> **THE PROBLEM**: Repeat verbatim only the lines from the opening of the material below through the one that contains "from mathutils import Vector, Matrix".

> **STORED DATA**:
:::

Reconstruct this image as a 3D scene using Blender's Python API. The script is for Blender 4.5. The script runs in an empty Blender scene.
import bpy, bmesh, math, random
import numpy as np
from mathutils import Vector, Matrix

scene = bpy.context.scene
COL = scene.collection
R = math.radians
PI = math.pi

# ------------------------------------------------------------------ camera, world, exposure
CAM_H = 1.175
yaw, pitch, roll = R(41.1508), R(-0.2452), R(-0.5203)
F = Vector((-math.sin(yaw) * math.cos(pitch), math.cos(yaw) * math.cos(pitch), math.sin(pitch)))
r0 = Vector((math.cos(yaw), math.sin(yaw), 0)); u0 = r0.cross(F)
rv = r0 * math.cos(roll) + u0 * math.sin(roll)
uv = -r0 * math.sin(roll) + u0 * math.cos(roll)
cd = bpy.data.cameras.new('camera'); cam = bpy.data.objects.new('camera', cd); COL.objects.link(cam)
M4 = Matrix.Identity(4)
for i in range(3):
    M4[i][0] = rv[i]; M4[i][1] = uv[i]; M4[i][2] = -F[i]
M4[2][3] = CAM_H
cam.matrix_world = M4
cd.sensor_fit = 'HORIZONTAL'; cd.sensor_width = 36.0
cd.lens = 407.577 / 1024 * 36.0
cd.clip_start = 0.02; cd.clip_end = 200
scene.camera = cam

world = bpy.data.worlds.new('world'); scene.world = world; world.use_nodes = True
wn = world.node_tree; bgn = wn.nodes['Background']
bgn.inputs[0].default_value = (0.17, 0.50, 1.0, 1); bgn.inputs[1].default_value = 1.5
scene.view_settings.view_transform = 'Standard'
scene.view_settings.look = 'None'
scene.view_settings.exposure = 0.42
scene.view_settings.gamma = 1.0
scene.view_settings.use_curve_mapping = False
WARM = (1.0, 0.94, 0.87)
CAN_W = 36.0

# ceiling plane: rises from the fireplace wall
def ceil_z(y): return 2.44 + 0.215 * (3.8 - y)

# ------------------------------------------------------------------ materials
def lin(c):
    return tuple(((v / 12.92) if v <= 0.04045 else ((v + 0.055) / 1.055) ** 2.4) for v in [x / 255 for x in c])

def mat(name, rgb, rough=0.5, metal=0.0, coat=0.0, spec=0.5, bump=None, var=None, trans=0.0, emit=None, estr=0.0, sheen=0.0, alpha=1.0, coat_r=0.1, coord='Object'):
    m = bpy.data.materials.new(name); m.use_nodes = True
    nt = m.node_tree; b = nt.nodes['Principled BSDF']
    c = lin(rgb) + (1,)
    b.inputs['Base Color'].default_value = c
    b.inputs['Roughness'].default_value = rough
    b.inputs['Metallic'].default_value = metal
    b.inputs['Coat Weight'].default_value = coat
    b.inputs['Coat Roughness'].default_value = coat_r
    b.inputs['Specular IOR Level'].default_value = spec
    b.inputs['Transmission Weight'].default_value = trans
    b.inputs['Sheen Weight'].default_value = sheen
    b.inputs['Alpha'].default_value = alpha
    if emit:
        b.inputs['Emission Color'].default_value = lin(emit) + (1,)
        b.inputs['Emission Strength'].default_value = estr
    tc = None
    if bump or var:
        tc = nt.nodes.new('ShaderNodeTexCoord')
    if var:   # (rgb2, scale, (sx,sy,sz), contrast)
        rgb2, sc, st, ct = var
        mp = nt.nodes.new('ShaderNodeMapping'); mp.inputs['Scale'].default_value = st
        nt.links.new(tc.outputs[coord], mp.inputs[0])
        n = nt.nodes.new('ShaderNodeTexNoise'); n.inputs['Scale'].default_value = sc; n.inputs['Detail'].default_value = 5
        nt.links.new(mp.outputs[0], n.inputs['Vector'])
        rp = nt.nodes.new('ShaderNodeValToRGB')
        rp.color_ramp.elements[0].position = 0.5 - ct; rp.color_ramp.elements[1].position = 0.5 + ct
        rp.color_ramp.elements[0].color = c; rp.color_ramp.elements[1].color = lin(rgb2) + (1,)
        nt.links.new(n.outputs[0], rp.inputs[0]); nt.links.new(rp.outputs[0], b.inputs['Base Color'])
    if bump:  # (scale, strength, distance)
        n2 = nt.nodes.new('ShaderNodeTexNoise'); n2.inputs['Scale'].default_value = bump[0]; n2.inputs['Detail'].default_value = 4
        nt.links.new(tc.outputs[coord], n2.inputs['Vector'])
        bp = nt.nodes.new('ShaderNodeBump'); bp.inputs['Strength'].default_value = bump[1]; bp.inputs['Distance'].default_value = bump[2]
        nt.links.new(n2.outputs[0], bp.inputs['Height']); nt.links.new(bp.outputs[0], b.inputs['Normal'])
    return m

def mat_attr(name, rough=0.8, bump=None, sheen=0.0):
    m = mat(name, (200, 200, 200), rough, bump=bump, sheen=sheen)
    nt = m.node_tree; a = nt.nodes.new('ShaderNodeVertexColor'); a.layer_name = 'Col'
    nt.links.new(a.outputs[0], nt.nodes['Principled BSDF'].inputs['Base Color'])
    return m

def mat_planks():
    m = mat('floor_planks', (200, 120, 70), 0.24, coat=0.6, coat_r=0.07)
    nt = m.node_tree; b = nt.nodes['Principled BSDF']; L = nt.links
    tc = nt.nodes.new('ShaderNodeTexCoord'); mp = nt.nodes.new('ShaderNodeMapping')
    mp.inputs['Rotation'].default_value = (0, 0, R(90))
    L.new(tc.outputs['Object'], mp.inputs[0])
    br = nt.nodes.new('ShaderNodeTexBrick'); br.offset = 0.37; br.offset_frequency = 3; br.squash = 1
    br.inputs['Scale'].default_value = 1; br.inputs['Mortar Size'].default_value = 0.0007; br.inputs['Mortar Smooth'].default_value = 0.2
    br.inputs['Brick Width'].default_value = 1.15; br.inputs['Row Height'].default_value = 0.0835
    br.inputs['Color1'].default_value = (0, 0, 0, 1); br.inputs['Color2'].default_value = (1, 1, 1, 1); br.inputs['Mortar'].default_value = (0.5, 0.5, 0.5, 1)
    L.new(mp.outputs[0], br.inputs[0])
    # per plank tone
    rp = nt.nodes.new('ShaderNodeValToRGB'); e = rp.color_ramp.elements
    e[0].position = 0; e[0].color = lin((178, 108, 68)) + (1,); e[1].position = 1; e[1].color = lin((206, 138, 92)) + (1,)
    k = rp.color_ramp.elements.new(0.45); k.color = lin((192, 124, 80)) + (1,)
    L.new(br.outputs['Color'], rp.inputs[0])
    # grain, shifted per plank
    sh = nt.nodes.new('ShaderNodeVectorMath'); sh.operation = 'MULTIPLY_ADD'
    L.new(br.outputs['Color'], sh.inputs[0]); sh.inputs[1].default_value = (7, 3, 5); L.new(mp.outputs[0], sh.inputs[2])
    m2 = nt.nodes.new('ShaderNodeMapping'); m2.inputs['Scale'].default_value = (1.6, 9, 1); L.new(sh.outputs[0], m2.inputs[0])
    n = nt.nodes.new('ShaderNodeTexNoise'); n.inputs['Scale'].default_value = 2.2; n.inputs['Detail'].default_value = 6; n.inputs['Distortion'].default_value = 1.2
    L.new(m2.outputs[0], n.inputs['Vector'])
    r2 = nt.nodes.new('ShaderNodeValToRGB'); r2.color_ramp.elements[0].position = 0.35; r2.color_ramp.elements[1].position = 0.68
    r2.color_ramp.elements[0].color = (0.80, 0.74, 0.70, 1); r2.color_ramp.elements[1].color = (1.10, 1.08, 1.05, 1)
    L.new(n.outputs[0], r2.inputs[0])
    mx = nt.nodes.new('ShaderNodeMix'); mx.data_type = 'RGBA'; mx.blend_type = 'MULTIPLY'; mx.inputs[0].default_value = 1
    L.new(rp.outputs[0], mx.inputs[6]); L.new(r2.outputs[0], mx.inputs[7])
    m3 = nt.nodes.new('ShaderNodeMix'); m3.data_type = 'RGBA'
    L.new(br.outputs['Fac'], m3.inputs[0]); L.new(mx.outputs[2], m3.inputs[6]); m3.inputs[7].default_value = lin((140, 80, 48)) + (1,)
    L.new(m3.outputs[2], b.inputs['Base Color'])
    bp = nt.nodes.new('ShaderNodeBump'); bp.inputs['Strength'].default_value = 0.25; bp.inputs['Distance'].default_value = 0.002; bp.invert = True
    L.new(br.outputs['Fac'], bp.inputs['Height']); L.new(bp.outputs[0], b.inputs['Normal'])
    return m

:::

> **RESPONSE**:
Reconstruct this image as a 3D scene using Blender's Python API. The script is for Blender 4.5. The script runs in an empty Blender scene.
import bpy, bmesh, math, random
import numpy as np
from mathutils import Vector, Matrix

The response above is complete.